Over dinner at the IQ Talent Awards night last week, Clive Humby told an interesting tale about the staff in his new business. The company took on five new analysts and gave them that job title to begin with. As it became obvious the task of exploring social media data was much more complex and required new approaches, he took the decision to start calling them “data scientists”.
That was when the interesting thing happened - approaches to those practitioners via LinkedIn not only proliferated significantly, but the posts they were being offered came with an additional £30,000 in salary compared to what was available when they were merely analysts.

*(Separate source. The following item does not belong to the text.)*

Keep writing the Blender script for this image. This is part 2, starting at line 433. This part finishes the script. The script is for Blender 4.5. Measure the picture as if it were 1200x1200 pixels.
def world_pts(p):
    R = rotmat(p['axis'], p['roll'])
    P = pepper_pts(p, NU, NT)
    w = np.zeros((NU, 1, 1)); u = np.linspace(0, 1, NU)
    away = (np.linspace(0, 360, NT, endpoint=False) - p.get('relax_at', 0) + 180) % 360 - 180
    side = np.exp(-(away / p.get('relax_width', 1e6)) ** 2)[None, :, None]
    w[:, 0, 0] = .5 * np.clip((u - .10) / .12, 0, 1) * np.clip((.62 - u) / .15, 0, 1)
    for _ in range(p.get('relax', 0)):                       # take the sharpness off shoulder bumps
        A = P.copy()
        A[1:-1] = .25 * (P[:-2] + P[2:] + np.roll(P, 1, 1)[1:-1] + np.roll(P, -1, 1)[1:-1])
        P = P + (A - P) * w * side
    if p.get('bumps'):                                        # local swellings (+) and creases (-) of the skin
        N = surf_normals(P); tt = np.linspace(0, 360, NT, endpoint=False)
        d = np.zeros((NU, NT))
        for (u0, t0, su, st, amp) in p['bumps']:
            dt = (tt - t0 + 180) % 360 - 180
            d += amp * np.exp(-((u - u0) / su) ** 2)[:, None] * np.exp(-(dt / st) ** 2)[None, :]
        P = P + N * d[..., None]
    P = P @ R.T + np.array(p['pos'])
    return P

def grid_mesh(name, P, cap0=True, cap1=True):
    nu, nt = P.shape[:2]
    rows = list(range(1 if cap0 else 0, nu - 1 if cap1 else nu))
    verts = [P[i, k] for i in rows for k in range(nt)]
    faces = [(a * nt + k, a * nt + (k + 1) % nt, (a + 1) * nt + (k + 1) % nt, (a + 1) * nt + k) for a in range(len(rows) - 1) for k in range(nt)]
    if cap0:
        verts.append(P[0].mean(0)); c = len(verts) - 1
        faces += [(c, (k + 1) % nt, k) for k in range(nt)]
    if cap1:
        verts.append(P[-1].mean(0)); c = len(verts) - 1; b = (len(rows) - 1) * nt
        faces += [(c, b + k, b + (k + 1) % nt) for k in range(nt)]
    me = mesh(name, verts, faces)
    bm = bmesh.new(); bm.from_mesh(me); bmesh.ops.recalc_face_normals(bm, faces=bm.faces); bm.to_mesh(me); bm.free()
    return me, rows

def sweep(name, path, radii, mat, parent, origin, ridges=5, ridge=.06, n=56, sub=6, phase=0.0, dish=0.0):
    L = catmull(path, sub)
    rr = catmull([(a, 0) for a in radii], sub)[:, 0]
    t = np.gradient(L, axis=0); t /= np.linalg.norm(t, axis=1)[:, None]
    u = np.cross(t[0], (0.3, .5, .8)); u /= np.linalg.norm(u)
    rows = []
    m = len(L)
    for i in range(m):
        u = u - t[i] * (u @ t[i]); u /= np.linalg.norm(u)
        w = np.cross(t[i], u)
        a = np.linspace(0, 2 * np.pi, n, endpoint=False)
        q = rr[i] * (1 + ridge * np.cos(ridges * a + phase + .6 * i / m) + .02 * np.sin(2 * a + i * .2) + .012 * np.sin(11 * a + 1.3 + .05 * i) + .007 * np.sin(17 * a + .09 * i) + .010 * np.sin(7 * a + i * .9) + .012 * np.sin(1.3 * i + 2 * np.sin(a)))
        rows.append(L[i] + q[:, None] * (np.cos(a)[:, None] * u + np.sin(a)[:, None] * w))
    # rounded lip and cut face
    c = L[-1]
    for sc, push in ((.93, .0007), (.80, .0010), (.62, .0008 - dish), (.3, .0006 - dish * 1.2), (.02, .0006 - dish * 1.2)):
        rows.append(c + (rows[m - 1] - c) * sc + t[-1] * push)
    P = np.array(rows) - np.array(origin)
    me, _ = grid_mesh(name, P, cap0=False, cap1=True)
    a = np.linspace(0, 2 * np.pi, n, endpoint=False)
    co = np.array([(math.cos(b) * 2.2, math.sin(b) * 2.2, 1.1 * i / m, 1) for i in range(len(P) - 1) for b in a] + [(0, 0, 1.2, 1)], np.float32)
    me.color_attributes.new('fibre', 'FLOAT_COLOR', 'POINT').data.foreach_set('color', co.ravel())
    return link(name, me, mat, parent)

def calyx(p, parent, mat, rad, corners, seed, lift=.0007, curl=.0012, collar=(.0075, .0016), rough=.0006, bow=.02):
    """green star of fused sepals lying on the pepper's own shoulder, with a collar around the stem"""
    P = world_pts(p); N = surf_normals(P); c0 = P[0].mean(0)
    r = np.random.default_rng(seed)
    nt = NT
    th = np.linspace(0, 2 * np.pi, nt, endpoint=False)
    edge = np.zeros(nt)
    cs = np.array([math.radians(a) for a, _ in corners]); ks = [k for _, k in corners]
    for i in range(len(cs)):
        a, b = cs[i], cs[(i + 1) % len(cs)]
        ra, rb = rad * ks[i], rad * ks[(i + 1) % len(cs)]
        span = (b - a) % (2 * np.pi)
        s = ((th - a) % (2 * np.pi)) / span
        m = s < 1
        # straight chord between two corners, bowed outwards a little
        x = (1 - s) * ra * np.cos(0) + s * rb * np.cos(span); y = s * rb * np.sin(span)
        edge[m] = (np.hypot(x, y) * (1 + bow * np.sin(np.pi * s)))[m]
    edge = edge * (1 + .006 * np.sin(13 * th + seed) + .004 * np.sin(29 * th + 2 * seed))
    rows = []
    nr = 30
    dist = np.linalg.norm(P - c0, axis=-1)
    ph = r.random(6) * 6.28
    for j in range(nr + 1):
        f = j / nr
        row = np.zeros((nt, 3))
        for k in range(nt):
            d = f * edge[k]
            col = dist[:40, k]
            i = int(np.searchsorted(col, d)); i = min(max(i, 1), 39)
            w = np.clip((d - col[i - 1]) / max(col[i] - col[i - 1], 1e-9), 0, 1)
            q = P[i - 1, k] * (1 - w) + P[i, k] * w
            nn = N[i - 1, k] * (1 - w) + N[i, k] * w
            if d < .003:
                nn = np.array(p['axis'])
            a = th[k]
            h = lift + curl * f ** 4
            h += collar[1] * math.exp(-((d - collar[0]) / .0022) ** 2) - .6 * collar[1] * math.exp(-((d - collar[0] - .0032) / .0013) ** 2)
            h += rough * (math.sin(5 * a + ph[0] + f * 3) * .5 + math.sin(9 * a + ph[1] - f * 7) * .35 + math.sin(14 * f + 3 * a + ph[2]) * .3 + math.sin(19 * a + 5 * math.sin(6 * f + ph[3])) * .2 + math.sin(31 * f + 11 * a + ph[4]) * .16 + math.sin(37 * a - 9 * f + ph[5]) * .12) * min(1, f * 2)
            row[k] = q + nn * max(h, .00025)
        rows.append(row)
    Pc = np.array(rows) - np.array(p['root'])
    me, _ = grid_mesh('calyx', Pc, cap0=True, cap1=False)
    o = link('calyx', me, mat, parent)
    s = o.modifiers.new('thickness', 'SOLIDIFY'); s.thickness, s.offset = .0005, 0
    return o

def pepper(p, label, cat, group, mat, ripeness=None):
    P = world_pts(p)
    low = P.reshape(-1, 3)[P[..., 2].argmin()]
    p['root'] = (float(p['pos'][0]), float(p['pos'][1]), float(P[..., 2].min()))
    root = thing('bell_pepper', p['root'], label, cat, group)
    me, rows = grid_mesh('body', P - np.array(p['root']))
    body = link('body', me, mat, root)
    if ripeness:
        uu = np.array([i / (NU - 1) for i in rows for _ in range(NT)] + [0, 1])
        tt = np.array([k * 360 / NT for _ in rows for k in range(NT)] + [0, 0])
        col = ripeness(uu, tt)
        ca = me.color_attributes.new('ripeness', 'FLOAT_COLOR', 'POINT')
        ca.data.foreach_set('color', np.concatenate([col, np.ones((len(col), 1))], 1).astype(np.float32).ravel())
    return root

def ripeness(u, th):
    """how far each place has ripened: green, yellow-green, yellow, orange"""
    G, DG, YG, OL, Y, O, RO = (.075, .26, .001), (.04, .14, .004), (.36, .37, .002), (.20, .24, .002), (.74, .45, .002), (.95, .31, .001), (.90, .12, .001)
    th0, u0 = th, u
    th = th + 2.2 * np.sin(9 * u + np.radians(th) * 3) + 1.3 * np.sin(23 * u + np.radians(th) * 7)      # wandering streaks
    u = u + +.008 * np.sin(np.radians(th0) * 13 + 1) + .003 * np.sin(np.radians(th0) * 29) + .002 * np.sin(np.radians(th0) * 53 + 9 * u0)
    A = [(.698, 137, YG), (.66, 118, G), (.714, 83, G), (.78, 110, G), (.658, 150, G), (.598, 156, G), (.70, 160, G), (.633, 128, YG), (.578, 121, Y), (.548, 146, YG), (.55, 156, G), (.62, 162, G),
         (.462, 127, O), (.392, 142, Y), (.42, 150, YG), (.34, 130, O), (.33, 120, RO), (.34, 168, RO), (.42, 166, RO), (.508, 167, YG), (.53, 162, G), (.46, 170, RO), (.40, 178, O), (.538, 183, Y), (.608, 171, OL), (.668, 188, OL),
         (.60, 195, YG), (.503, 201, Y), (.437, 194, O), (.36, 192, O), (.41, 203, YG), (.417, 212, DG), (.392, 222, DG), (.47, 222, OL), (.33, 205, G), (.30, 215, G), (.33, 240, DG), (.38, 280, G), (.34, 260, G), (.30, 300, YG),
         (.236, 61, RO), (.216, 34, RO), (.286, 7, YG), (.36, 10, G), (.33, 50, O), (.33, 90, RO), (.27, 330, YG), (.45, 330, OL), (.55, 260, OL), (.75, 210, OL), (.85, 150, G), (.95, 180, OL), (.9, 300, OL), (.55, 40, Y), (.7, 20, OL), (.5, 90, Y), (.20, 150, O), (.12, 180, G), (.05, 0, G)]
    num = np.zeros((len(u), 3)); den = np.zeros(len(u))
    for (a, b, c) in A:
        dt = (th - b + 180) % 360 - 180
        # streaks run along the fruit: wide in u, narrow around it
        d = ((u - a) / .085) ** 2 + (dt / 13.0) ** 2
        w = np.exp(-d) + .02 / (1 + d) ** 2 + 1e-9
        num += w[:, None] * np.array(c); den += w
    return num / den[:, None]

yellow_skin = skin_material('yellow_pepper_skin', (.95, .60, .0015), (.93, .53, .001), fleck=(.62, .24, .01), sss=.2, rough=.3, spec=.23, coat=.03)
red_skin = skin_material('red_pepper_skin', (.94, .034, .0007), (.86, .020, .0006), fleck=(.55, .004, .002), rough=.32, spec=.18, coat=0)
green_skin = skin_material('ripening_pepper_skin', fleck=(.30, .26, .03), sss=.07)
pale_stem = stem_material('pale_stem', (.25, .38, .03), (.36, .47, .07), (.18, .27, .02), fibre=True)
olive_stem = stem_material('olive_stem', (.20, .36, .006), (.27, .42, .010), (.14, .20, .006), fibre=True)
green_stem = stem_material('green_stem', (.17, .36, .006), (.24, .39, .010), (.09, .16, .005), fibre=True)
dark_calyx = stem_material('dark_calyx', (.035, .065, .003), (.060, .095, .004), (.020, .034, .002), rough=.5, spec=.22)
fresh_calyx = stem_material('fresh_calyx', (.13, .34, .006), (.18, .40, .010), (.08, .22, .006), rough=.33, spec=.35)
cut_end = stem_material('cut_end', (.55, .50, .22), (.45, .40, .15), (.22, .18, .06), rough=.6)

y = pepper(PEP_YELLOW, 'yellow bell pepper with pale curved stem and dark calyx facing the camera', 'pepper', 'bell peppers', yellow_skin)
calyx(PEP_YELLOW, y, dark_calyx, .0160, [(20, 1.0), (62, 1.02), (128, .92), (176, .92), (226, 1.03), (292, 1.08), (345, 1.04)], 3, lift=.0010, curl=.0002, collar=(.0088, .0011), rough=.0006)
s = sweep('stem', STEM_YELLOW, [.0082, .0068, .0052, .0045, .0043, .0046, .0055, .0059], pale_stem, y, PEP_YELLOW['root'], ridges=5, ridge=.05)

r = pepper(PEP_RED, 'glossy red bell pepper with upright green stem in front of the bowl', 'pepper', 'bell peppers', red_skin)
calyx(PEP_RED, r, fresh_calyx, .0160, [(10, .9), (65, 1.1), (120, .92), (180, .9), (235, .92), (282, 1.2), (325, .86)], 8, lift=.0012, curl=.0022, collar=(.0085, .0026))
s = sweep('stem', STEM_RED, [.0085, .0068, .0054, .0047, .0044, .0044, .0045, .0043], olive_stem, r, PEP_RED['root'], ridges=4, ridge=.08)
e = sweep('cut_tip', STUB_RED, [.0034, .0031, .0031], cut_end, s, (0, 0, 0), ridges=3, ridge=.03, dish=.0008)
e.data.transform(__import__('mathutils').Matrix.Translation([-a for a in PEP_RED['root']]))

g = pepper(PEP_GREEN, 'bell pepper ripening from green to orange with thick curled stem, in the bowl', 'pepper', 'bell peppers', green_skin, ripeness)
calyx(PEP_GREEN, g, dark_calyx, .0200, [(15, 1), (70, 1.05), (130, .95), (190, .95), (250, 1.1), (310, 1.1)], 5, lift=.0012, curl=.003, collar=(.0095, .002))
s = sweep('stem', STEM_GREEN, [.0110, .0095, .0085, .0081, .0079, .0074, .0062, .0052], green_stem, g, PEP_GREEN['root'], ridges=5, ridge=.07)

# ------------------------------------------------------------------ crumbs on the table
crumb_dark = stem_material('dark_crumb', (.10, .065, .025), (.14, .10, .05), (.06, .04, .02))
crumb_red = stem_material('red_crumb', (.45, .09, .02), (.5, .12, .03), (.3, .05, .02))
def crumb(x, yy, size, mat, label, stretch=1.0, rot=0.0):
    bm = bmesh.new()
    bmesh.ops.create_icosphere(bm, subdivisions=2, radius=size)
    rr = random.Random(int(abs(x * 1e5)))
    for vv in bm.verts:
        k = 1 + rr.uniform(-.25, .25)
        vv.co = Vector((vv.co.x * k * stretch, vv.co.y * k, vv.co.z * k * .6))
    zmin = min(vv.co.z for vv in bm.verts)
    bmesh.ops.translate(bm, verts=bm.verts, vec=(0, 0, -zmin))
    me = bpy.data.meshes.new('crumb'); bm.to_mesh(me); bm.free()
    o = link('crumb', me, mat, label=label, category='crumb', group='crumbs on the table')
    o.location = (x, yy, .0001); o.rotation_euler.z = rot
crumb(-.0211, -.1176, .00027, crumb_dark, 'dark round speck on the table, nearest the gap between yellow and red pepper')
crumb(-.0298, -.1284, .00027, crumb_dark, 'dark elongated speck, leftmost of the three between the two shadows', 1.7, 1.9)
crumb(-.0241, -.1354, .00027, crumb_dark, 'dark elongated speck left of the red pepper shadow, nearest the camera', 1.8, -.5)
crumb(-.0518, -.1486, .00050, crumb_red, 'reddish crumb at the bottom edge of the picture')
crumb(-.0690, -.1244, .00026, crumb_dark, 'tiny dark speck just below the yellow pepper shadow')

I mentioned something very similar when chairing the DataIQ NOW! conference back in May. Somebody tweeted my comment about the salary hike on offer to anybody who can claim to be a data scientist which has continued to be retweeted to this day. That raises a number of questions: when is an analyst truly a data scientist (and vice-versa), is the task really worth that much more in pay, and where will recruiters find the talent they are so urgently looking for?
To help answer some of those questions, Nesta has been carrying out research among the Datavores which it identified last year. At an upcoming event, it will be reporting on what interviews with 45 of those leading-edge users of data and analytics have to say about the analytical skills which they need, where they are finding the talent and - perhaps most significantly in the long term - how policy and education need to change to build that flow of people. That is the part the Government, which is backing the research, is really interested in. Juan Mateos-Garcia of Nesta will be giving a full insight into the research, including how data talent ties in with company performance, at the DataIQ Future Summit on 15th October.
Things are really hotting up in the data analyst/data scientist space, especially around where the two crossover and how to find or develop the talent (other than by simply buying them in). Wiley has just published a book, “Developing Analytic Talent: Becoming a Data Scientist” by Vincent Granville, which is aimed at helping readers to develop their skills for this new realm (and perhaps achieve one of those eye-watering salary hikes).
What is starting to concern many, including the recruiters in this space, is that the employment marketplace is actually getting overheated. Roles that really need conventional data analysts are being described as data scientists. Analysts who have been happily ploughing that classic furrow for years are busily rebadging themselves. And genuine data scientists are being overwhelmed with offers and showered with cash. It might be good for the industry’s profile in the short-term, but it can only mean trouble in the long-term.